Their existence is officially overlooked by the Japan Census by having only a nationality question.
This is essentially a means to deny policy relief to Japan’s Visible Minorities, unilaterally deciding they aren’t worthy of being counted.
Without any hard data, now comes the repeated claims by the Japanese government in the United Nations that Japan doesn’t need a law against racial discrimination.
Why? Because Japan has no races.
Japan’s international representatives have officially and repeatedly stated that all Japanese citizens belong to “the Japanese race,” and any discrimination that happens is happening to “foreigners,” due to their foreign nationality. It’s “foreigner discrimination,” not “racial discrimination.”
Thus in Japan, you are either a Japanese or a foreigner. The binary must hold. And the Japan Census’s nationality-only question explicitly upholds it.
Dr. Maher would not explicitly say that the Japan Census deliberately chooses to maintain the fiction that Japan is monocultural and monoethnic (tanitsu minzoku).

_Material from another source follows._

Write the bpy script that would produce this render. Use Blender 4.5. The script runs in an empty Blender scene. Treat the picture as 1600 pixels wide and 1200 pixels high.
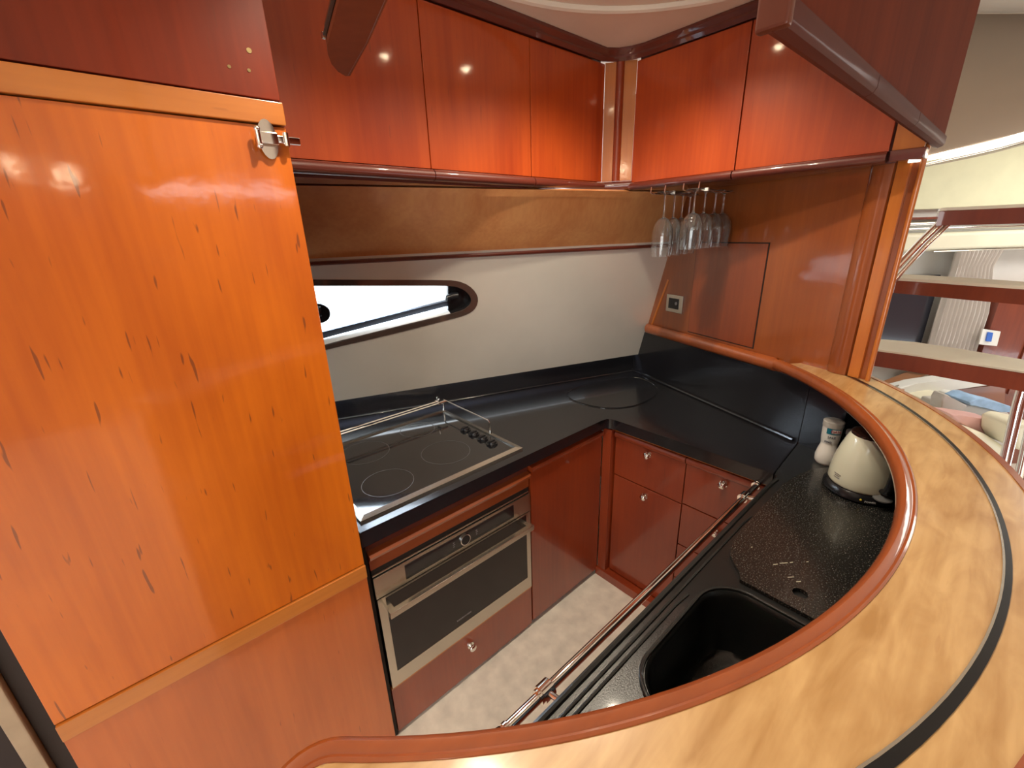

So I will. That’s its goal. It opts to be inaccurate.
Because it’s completely within character. Given the long and continued history of excluding foreigners from population and residency tallies, the national Census’s undercounting Japan’s people with foreign roots is just another nasty old habit.
There are another five years before Japan’s next Census. Plenty of time to make amends and amendments.
Add the optional race and ethnicity question, include foreign residents as part of the official Japan population, and give us some official data for just how diverse Japan actually is.